Saturday 1st of November 2008

hi dnhh, thanks for evaluating for me. Thats why i say its times a certain metric about the financial situation of the firm going forward. hell if its so easy, then calculating CDS would be much simplier.

donmihaihai

Saturday 1st of November 2008

And on the greed part. It is greed that lead them to buy minibond as other deposit/bond yield type investment is not available with the same kind of return. This cannot be compare with buying equities or commondities.

donmihaihai

Saturday 1st of November 2008

Hi,

On OCBC preference shares and Minibond(if it is really a bond) If this is what Mr Tan with years of experiences in finance industry really think, then it is a sad case.

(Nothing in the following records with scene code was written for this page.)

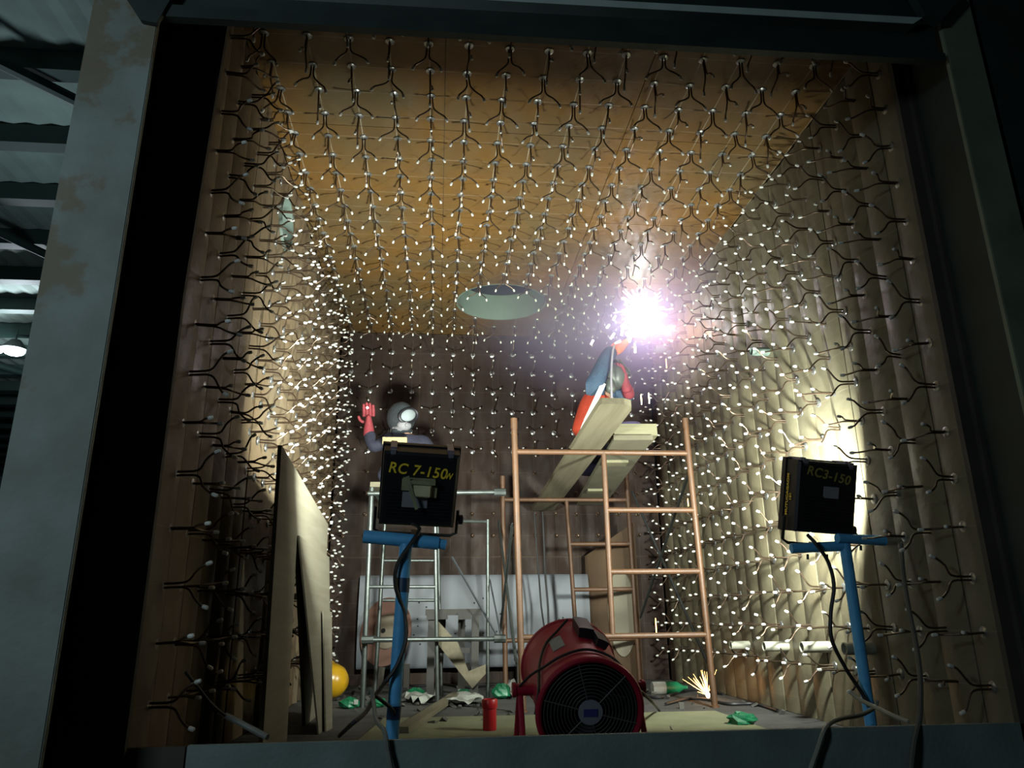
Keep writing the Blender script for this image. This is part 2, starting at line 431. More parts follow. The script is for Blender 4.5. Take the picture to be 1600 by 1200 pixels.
# ------------------------------------------------------------------ steel frame round the opening
GZ = -.85
m_flange = mat('weathered_grey_column_paint', (.185, .215, .20), .7, .0, .22, 4, (.13, .15, .13), .2, 30)
def rust(m, z0, z1, col=(.13, .085, .04)):
    nt = m.node_tree; L = nt.links; b = nt.nodes['Principled BSDF']; src = b.inputs['Base Color'].links[0].from_socket
    g = nt.nodes.new('ShaderNodeNewGeometry'); s = nt.nodes.new('ShaderNodeSeparateXYZ'); L.new(g.outputs['Position'], s.inputs[0])
    n = nt.nodes.new('ShaderNodeTexNoise'); n.inputs['Scale'].default_value = 5.5; n.inputs['Detail'].default_value = 12; n.inputs['Roughness'].default_value = .62; L.new(g.outputs['Position'], n.inputs['Vector'])
    mr = nt.nodes.new('ShaderNodeMapRange'); mr.inputs[1].default_value = z0; mr.inputs[2].default_value = z1; mr.inputs[3].default_value = -.12; mr.inputs[4].default_value = .16
    L.new(s.outputs['Z'], mr.inputs[0])
    mx = nt.nodes.new('ShaderNodeMapRange'); mx.inputs[1].default_value = -1.15; mx.inputs[2].default_value = -1.36; mx.inputs[3].default_value = -.09; mx.inputs[4].default_value = .06
    L.new(s.outputs['X'], mx.inputs[0])
    a = nt.nodes.new('ShaderNodeMath'); a.operation = 'ADD'; L.new(n.outputs['Fac'], a.inputs[0]); L.new(mr.outputs[0], a.inputs[1])
    a2 = nt.nodes.new('ShaderNodeMath'); a2.operation = 'ADD'; L.new(a.outputs[0], a2.inputs[0]); L.new(mx.outputs[0], a2.inputs[1])
    r = nt.nodes.new('ShaderNodeMapRange'); r.inputs[1].default_value = .52; r.inputs[2].default_value = .60; r.inputs[4].default_value = .62; L.new(a2.outputs[0], r.inputs[0])
    x = nt.nodes.new('ShaderNodeMix'); x.data_type = 'RGBA'; L.new(r.outputs[0], x.inputs[0]); L.new(src, x.inputs[6]); x.inputs[7].default_value = (*col, 1)
    L.new(x.outputs[2], b.inputs['Base Color'])
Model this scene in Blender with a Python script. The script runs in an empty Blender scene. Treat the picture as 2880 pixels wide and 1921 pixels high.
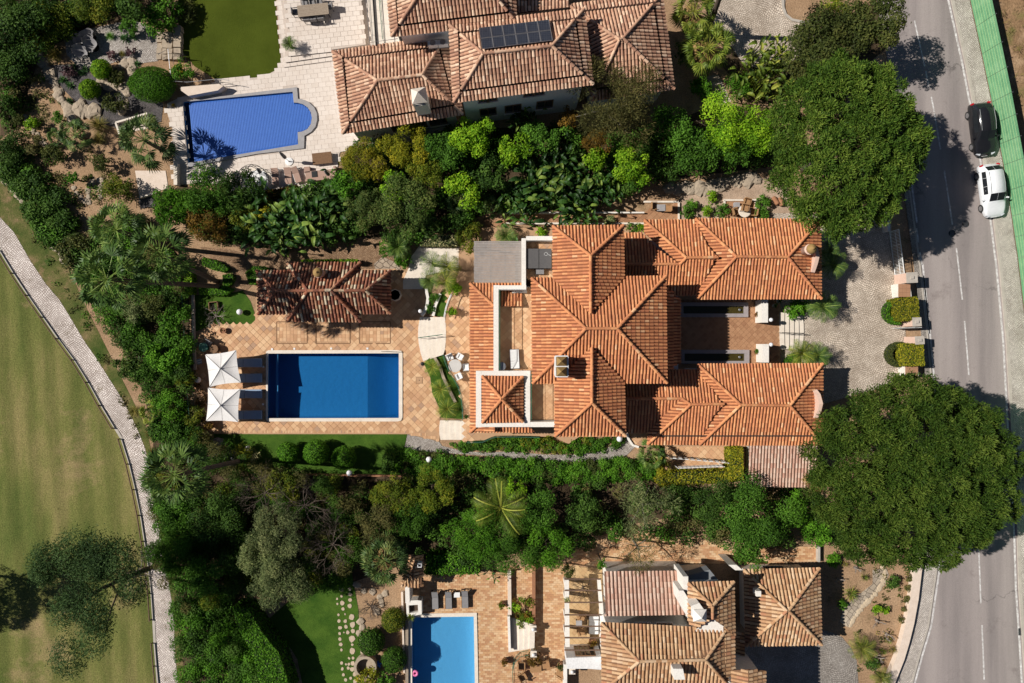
import bpy, math, random
import numpy as np
from mathutils import Vector, Matrix
from mathutils.geometry import tessellate_polygon
random.seed(7)
SC = bpy.context.scene
COL = SC.collection
# ---------------------------------------------------------------- camera, sky, sun, exposure
S, HC = 0.03, 60.0             # metres per photo pixel on the ground, camera height
cam = bpy.data.cameras.new('camera'); camo = bpy.data.objects.new('camera', cam); COL.objects.link(camo)
cam.sensor_width = 36; cam.lens = 36 * HC / (2880 * S); cam.clip_end = 2000; cam.clip_start = 1
camo.location = (0, 0, HC); camo.rotation_euler = (0, 0, 0)
SC.camera = camo
SUN_EL, SUN_AZ = math.radians(43), math.radians(8)   # sun low left, shadows fall right and a little down
wd = bpy.data.worlds.new('World'); SC.world = wd; wd.use_nodes = True
wn = wd.node_tree.nodes; wl = wd.node_tree.links
sky = wn.new('ShaderNodeTexSky'); sky.sky_type = 'NISHITA'; sky.sun_disc = False
sky.sun_elevation = SUN_EL; sky.sun_rotation = math.radians(-82); sky.air_density = .5; sky.dust_density = .2
bg = wn['Background']; bg.inputs['Strength'].default_value = 0.05
wl.new(sky.outputs['Color'], bg.inputs['Color'])
sun = bpy.data.lights.new('sun', 'SUN'); sun.energy = 5.0; sun.angle = math.radians(0.53); sun.color = (1.0, 0.955, 0.89)
suno = bpy.data.objects.new('sun', sun); COL.objects.link(suno)
dv = Vector((math.cos(SUN_AZ) * math.cos(SUN_EL), -math.sin(SUN_AZ) * math.cos(SUN_EL), -math.sin(SUN_EL)))
suno.rotation_euler = dv.to_track_quat('-Z', 'Y').to_euler(); suno.location = (-40, 6, 40)
SC.view_settings.view_transform = 'Standard'; SC.view_settings.look = 'None'
SC.view_settings.exposure = 0.15; SC.view_settings.gamma = 1.0; SC.view_settings.use_curve_mapping = False
SC.cycles.max_bounces = 6; SC.cycles.transparent_max_bounces = 12; SC.cycles.diffuse_bounces = 2

# ---------------------------------------------------------------- coordinates
def W(p, z=0.0):
    k = S * (HC - z) / HC
    return Vector(((p[0] - 1440) * k, -(p[1] - 960.5) * k, z))
def N(c, r):
    return lambda x, y: (720 * c + x / 3.2653, 480 * r + y / 3.2653)
A00, A10, A20, A30 = N(0, 0), N(1, 0), N(2, 0), N(3, 0)
A01, A11, A21, A31 = N(0, 1), N(1, 1), N(2, 1), N(3, 1)
A02, A12, A22, A32 = N(0, 2), N(1, 2), N(2, 2), N(3, 2)
A03, A13, A23, A33 = N(0, 3), N(1, 3), N(2, 3), N(3, 3)
def F(x, y): return (x * 1.225, y * 1.225)
def FL(l): return [F(*p) for p in l]
def M(fn, l): return [fn(*p) for p in l]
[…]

The probability of OCBC collapsing is not 1 or 1/6 for any one bank in the other case. If so then it is like playing russia roulette. And the yields will be in double digit or even 100% for OCBC.

Is the 5.1% being reasonable priced? Let not forget that these are priced before current crisis. 1st of all, just by comparing OCBC preference shares with minibond is not justifiable without further information. In fact, if this minibond is from OCBC, I would expect it to yield lower than preference shares, that is how the relationship of these things work. So let say OCBC preference shares are being price "correctly", the yield itself is already saying minibond is more risky.

Excluding this crisis, bonds from any six leading well run banks should yield lower than OCBC preference shares or at around the same yield if OCBC has better capital even it is smaller.